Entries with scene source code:
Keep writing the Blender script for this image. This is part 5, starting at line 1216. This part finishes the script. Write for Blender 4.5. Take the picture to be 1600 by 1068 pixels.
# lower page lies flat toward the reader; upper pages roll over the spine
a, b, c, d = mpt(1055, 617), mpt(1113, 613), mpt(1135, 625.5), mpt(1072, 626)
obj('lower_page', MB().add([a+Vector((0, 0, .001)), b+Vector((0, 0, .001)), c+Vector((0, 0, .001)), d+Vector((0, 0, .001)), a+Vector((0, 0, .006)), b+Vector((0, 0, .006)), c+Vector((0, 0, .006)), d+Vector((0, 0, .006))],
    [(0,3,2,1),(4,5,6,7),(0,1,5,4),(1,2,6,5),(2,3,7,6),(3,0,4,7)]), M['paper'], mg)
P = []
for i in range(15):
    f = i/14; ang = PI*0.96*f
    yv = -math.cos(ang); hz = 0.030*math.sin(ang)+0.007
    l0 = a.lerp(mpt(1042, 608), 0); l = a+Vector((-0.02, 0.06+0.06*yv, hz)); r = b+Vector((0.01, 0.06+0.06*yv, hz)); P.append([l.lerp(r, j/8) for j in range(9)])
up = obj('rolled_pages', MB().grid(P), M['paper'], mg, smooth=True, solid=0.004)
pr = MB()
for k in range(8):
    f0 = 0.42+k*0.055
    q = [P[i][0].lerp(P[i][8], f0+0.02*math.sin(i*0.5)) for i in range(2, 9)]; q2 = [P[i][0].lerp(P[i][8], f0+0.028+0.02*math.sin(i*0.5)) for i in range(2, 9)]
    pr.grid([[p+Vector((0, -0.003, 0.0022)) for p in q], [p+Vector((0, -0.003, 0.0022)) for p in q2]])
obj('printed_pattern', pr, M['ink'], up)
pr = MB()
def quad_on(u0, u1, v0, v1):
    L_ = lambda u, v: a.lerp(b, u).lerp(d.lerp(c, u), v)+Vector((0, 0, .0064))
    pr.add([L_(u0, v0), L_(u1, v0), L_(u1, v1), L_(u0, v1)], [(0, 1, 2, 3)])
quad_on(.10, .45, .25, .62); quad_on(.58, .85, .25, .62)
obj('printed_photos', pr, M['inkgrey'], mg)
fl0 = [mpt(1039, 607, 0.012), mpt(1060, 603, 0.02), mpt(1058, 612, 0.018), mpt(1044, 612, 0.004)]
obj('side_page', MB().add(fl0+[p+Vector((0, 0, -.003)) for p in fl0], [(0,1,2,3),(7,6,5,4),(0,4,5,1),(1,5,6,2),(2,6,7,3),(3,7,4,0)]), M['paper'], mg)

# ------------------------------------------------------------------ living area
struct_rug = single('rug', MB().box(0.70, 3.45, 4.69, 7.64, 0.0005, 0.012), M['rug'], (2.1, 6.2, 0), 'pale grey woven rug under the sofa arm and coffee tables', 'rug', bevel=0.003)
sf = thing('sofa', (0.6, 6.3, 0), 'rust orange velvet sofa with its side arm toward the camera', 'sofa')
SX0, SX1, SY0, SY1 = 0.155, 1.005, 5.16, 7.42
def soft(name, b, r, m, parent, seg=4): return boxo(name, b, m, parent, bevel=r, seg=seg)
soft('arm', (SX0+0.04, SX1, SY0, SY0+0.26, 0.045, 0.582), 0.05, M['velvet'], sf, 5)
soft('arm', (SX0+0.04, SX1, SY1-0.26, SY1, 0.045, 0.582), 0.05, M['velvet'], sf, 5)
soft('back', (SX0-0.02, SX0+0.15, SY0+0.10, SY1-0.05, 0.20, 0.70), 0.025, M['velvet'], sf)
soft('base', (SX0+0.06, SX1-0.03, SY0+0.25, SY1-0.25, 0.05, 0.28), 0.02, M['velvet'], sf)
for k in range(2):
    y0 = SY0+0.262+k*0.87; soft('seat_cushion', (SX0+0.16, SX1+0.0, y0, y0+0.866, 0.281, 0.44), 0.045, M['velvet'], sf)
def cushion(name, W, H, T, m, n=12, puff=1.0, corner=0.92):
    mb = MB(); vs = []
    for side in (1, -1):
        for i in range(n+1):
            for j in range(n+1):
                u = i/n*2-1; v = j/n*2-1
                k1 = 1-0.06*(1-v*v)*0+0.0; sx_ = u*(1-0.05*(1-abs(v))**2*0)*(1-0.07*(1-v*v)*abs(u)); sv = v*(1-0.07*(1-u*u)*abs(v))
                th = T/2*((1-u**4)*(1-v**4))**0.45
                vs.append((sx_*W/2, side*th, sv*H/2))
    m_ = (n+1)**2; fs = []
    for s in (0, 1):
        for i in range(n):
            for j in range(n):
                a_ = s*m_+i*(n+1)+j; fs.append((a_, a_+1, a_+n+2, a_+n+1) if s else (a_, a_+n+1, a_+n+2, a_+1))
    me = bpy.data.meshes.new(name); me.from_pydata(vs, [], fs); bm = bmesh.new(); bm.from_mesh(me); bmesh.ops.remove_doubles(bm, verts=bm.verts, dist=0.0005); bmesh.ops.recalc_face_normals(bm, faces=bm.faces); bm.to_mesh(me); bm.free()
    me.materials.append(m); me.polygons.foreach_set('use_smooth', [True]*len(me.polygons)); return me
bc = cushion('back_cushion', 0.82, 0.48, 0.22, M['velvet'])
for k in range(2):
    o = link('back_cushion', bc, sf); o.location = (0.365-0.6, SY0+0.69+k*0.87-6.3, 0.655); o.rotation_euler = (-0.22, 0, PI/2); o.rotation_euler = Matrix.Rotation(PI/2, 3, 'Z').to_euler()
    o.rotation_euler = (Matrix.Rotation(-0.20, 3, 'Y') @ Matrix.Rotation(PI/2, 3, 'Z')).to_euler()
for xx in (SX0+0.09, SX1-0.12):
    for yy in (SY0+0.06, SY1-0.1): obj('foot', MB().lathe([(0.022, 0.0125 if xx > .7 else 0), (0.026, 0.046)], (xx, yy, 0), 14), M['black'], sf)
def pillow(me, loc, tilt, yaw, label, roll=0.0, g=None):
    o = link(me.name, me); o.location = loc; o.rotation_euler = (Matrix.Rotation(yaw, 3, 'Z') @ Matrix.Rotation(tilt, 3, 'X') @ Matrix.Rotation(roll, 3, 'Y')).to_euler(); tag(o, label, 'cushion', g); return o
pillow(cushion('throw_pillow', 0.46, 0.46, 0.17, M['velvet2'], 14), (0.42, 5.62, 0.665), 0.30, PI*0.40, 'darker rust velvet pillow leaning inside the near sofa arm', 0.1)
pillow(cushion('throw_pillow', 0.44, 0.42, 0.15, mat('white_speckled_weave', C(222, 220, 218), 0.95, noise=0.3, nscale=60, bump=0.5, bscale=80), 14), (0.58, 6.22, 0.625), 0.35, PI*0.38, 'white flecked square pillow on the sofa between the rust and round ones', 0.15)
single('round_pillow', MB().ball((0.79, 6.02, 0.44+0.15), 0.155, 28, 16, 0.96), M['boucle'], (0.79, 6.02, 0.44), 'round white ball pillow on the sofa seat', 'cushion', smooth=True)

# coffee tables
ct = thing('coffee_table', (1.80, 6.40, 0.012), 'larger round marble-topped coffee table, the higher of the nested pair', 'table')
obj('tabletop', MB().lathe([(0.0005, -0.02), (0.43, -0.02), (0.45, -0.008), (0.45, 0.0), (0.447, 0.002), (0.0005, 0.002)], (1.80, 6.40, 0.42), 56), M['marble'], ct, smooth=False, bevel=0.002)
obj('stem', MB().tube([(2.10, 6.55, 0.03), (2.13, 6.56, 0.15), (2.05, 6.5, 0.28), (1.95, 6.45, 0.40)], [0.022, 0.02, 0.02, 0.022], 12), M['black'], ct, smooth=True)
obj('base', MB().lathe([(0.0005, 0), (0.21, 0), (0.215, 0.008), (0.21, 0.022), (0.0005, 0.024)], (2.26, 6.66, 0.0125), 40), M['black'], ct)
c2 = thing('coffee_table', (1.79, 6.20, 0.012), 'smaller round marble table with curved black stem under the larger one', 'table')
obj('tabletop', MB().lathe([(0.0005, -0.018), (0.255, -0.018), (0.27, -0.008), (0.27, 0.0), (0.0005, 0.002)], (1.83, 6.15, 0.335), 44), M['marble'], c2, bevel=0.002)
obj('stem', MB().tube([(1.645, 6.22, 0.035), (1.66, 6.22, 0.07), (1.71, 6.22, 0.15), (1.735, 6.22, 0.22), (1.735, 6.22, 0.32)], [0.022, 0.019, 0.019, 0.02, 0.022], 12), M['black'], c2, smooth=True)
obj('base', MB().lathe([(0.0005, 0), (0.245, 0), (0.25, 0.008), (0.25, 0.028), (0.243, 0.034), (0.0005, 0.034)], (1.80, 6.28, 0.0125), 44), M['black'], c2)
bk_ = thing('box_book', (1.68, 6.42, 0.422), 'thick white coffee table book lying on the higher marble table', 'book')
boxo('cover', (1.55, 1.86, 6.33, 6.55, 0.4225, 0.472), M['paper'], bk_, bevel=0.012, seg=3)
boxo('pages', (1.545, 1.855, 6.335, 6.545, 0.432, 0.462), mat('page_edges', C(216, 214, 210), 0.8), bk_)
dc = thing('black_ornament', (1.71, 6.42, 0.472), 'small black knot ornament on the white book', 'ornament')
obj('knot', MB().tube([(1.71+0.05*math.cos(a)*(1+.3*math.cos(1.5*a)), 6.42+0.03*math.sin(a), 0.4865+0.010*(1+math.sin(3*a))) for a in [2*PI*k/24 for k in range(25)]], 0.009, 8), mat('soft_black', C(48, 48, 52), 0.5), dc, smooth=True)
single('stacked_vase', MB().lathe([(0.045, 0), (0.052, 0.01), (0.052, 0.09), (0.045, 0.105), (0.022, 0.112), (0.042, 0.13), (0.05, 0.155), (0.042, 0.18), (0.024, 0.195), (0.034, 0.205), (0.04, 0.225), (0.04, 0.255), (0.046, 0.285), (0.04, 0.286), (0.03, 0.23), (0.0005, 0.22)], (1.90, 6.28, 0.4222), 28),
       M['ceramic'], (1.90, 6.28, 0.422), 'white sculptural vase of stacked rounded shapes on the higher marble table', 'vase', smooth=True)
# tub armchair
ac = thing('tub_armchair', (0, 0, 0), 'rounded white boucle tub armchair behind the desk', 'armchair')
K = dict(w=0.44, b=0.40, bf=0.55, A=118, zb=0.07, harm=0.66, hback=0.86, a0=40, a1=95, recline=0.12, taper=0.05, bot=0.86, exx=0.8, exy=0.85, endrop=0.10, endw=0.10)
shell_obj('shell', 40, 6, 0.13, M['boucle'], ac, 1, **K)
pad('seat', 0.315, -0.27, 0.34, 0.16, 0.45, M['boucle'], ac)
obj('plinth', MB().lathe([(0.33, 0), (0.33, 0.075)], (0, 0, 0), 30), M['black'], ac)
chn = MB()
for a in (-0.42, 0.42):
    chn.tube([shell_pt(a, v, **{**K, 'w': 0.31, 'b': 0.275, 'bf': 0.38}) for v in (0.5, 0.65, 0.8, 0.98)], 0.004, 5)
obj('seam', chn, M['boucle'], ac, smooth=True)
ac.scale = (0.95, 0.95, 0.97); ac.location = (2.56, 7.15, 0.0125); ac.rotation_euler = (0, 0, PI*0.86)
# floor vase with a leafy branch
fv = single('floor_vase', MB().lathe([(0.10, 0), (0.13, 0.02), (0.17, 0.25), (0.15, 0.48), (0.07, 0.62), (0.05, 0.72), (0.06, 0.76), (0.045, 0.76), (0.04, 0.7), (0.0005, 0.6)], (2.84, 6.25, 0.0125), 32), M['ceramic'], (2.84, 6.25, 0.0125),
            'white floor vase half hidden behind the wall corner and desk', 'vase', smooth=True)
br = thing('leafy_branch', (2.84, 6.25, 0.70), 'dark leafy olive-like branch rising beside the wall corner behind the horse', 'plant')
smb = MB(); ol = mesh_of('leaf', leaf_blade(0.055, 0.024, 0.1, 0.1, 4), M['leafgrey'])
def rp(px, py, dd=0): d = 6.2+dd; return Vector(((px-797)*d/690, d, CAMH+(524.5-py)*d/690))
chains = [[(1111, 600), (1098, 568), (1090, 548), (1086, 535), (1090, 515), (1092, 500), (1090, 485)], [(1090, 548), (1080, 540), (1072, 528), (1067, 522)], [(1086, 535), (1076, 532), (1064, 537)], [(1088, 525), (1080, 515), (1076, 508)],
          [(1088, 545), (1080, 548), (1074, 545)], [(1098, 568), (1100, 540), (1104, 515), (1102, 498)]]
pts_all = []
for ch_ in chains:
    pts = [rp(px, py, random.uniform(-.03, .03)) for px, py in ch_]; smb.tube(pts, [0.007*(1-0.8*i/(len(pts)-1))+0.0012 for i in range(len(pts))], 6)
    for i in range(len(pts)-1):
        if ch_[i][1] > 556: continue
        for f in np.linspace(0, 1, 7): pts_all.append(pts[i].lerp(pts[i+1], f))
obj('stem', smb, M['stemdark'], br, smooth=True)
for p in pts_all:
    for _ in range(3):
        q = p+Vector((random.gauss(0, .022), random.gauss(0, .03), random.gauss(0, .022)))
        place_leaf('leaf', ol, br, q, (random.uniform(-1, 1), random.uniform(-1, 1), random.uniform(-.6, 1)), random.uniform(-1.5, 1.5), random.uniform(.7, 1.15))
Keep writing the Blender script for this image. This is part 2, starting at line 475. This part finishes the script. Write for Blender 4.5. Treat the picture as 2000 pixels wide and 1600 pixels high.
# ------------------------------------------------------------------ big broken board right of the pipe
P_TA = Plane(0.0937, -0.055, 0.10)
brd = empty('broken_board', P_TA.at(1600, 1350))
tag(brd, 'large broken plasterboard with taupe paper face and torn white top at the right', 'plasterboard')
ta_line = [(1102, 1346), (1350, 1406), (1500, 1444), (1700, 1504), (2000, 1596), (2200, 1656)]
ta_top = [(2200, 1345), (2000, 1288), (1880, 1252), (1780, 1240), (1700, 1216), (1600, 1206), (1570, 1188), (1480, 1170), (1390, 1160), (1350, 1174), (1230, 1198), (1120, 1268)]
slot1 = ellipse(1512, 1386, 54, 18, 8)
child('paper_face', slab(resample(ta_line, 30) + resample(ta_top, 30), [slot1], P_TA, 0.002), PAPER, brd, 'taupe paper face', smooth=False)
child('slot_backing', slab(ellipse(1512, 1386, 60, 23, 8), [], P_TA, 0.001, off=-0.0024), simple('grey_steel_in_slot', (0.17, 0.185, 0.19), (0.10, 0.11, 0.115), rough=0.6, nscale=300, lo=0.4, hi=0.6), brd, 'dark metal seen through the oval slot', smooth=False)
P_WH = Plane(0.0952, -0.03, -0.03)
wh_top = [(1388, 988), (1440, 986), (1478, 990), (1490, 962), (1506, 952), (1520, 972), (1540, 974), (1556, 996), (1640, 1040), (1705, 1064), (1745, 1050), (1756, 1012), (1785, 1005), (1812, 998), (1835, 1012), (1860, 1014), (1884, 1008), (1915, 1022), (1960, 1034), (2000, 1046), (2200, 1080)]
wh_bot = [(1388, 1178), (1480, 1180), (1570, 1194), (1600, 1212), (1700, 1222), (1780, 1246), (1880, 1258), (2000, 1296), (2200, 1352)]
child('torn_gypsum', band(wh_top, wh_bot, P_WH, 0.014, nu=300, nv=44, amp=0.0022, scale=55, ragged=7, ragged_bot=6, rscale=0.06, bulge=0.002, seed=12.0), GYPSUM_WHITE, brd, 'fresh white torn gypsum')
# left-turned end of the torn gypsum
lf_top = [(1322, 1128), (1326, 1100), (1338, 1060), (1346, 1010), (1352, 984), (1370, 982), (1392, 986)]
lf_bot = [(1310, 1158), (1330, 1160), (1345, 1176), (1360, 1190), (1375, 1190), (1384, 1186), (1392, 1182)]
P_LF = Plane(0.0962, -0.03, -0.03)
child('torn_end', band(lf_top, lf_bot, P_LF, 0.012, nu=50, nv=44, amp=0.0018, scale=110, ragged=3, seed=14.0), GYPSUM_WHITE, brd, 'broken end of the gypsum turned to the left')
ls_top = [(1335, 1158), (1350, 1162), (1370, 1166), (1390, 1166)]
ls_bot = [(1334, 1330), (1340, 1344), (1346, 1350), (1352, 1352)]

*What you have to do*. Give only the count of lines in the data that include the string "script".

*Finished task*. 2